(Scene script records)
··········

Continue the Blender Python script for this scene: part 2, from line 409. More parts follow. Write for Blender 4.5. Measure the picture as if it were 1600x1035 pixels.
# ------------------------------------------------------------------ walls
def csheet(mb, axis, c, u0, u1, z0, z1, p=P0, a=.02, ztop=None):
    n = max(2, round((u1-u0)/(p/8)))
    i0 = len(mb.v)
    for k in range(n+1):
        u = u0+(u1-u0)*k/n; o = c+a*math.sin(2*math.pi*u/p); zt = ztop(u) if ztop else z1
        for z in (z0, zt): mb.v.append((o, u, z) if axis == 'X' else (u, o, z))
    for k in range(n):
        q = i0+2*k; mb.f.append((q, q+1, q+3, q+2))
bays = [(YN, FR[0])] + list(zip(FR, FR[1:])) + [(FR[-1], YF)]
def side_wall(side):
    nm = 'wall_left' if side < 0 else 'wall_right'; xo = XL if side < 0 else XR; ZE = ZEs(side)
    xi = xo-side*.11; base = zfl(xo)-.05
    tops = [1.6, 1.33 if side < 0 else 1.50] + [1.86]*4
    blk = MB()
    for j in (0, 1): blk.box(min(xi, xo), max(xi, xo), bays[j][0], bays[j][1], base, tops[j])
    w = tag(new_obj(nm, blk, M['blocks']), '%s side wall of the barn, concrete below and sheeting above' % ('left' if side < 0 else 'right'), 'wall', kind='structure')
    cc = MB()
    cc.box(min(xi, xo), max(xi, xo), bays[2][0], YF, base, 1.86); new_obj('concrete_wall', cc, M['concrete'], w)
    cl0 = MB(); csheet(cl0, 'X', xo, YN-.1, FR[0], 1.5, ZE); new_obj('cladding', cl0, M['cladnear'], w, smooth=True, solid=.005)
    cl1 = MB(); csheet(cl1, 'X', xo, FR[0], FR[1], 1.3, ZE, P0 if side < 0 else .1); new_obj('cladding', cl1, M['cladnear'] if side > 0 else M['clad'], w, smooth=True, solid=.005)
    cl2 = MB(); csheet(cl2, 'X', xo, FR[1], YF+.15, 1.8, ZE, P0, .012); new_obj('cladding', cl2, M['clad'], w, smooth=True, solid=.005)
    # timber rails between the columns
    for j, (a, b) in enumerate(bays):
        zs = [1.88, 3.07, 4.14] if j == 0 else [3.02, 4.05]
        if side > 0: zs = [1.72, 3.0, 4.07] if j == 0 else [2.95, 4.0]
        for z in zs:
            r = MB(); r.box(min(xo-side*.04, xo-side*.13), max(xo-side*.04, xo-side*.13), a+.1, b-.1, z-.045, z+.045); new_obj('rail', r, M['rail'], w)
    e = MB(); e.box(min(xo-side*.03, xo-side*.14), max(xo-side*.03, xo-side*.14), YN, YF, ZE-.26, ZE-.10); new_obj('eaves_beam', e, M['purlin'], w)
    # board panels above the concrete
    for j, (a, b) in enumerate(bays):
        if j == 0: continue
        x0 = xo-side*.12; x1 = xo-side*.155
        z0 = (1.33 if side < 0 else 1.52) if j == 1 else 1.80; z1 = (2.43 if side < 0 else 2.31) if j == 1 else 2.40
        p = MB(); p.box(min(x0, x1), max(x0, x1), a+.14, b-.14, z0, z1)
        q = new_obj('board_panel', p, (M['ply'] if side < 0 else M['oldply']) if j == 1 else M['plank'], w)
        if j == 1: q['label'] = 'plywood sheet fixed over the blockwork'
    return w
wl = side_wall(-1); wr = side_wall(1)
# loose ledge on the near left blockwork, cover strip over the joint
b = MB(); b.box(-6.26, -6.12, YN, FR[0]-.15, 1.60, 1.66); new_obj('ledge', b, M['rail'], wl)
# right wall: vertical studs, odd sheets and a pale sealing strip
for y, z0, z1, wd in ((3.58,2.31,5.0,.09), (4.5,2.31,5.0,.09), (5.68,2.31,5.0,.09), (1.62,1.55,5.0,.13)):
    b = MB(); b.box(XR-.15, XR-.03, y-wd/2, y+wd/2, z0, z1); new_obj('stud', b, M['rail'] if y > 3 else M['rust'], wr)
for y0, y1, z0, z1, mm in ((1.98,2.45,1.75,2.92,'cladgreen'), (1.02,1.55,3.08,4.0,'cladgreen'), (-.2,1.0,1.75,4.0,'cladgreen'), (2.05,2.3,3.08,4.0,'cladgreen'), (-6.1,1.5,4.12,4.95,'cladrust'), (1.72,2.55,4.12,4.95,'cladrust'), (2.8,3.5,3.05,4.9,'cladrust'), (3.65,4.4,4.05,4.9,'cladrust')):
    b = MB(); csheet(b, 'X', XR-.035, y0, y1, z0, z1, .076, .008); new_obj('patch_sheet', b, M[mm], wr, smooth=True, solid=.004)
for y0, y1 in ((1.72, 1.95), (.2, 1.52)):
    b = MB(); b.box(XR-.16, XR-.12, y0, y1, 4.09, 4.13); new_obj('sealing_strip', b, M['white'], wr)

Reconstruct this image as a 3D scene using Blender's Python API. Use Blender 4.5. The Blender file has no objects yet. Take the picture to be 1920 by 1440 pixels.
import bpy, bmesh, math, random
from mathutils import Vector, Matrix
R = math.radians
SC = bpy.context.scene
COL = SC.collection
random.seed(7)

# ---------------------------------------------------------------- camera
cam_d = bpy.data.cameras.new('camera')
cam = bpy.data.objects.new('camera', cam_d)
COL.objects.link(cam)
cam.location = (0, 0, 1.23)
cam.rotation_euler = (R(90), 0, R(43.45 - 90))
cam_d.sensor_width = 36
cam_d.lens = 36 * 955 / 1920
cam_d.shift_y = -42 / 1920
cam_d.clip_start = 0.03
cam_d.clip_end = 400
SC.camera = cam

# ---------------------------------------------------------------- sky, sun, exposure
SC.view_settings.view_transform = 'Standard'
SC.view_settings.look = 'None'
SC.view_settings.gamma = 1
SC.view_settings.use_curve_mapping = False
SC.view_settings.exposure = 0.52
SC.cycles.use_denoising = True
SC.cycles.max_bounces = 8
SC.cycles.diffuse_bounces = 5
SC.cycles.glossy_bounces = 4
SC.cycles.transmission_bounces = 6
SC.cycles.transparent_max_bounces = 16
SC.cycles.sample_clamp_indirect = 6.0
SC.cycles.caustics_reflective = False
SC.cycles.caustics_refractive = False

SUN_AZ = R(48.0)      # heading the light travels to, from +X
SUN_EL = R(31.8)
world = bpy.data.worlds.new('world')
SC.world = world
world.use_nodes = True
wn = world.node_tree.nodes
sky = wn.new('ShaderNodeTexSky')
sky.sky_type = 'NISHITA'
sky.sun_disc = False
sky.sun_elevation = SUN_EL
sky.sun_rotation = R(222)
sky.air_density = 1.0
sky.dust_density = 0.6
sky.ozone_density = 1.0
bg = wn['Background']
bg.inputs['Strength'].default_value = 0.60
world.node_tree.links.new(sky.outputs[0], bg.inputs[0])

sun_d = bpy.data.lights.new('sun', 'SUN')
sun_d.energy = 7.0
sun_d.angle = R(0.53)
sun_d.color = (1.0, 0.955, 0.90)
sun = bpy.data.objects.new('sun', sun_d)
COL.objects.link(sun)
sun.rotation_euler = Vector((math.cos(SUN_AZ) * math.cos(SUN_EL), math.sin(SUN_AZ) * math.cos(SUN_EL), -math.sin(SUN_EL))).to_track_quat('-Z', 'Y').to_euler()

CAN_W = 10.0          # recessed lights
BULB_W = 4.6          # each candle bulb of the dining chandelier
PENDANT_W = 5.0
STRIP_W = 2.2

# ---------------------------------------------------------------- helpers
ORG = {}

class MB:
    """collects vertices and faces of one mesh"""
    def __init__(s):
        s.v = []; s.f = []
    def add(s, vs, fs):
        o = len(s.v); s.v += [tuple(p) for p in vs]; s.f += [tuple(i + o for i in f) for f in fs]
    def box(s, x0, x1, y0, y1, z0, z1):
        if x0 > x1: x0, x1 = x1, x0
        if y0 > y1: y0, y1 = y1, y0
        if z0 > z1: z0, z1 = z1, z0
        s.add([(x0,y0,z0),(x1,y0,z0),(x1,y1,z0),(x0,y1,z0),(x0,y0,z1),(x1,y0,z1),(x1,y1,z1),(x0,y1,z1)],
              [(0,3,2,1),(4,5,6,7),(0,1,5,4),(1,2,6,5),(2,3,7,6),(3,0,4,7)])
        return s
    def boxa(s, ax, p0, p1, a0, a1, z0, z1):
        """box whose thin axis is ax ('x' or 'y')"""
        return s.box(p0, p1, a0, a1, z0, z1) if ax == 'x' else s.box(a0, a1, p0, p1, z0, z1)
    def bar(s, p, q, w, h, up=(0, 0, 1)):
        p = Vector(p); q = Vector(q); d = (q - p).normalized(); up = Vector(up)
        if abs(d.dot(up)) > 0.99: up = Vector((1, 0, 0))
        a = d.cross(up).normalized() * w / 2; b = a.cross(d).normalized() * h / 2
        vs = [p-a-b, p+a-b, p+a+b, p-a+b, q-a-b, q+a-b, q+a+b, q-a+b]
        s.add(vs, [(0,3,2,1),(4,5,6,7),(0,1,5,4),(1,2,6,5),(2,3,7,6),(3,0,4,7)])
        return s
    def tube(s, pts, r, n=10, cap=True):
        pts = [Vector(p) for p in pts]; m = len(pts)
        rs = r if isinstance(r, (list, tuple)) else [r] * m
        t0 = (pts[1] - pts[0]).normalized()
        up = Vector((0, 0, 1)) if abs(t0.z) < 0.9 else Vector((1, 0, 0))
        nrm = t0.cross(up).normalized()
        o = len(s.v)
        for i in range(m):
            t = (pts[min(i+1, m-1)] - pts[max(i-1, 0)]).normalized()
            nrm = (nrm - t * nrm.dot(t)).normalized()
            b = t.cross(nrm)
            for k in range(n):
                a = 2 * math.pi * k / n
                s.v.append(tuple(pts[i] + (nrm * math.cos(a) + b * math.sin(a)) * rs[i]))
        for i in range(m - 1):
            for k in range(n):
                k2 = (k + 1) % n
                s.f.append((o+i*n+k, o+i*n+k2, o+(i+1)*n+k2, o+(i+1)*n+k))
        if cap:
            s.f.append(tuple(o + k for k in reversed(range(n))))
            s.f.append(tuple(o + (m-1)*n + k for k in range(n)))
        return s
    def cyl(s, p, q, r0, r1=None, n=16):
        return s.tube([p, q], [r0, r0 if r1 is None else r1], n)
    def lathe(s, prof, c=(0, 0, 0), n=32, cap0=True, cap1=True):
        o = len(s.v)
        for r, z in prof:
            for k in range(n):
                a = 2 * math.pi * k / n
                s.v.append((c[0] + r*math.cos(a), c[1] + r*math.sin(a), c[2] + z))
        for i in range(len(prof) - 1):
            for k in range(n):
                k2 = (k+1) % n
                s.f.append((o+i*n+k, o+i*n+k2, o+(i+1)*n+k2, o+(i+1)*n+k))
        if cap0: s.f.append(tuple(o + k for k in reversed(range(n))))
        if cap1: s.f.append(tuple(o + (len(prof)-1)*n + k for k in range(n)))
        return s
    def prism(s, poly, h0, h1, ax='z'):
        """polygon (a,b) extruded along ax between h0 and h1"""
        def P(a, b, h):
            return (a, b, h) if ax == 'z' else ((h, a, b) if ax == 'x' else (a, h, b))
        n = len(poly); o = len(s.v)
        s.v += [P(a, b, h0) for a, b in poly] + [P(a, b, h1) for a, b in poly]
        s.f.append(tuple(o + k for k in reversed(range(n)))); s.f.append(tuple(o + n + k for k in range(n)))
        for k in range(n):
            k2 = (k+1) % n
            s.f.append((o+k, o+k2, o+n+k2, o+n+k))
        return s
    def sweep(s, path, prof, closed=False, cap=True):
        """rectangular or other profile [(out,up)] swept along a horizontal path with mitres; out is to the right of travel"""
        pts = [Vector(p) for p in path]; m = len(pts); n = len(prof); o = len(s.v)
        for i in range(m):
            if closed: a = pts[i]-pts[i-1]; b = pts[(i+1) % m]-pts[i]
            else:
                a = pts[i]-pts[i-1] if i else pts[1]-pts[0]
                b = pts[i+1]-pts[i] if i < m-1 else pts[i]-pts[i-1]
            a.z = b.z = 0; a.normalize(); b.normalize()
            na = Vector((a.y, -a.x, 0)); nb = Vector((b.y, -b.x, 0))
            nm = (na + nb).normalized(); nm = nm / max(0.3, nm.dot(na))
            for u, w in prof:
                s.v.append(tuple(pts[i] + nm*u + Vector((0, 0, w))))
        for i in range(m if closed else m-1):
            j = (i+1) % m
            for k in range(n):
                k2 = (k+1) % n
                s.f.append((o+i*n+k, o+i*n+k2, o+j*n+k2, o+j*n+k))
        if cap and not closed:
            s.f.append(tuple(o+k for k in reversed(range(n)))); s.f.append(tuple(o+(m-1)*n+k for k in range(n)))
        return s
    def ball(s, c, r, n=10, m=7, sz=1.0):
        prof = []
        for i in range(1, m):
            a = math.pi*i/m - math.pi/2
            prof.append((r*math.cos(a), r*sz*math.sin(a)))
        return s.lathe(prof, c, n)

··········

* [GIVEN TASK]: Return only the lines spanning from the first line of the material through the line with "cl1 = MB();", copied exactly, both ends kept.

* [RESPONSE]:
Continue the Blender Python script for this scene: part 2, from line 409. More parts follow. Write for Blender 4.5. Measure the picture as if it were 1600x1035 pixels.
# ------------------------------------------------------------------ walls
def csheet(mb, axis, c, u0, u1, z0, z1, p=P0, a=.02, ztop=None):
    n = max(2, round((u1-u0)/(p/8)))
    i0 = len(mb.v)
    for k in range(n+1):
        u = u0+(u1-u0)*k/n; o = c+a*math.sin(2*math.pi*u/p); zt = ztop(u) if ztop else z1
        for z in (z0, zt): mb.v.append((o, u, z) if axis == 'X' else (u, o, z))
    for k in range(n):
        q = i0+2*k; mb.f.append((q, q+1, q+3, q+2))
bays = [(YN, FR[0])] + list(zip(FR, FR[1:])) + [(FR[-1], YF)]
def side_wall(side):
    nm = 'wall_left' if side < 0 else 'wall_right'; xo = XL if side < 0 else XR; ZE = ZEs(side)
    xi = xo-side*.11; base = zfl(xo)-.05
    tops = [1.6, 1.33 if side < 0 else 1.50] + [1.86]*4
    blk = MB()
    for j in (0, 1): blk.box(min(xi, xo), max(xi, xo), bays[j][0], bays[j][1], base, tops[j])
    w = tag(new_obj(nm, blk, M['blocks']), '%s side wall of the barn, concrete below and sheeting above' % ('left' if side < 0 else 'right'), 'wall', kind='structure')
    cc = MB()
    cc.box(min(xi, xo), max(xi, xo), bays[2][0], YF, base, 1.86); new_obj('concrete_wall', cc, M['concrete'], w)
    cl0 = MB(); csheet(cl0, 'X', xo, YN-.1, FR[0], 1.5, ZE); new_obj('cladding', cl0, M['cladnear'], w, smooth=True, solid=.005)
    cl1 = MB(); csheet(cl1, 'X', xo, FR[0], FR[1], 1.3, ZE, P0 if side < 0 else .1); new_obj('cladding', cl1, M['cladnear'] if side > 0 else M['clad'], w, smooth=True, solid=.005)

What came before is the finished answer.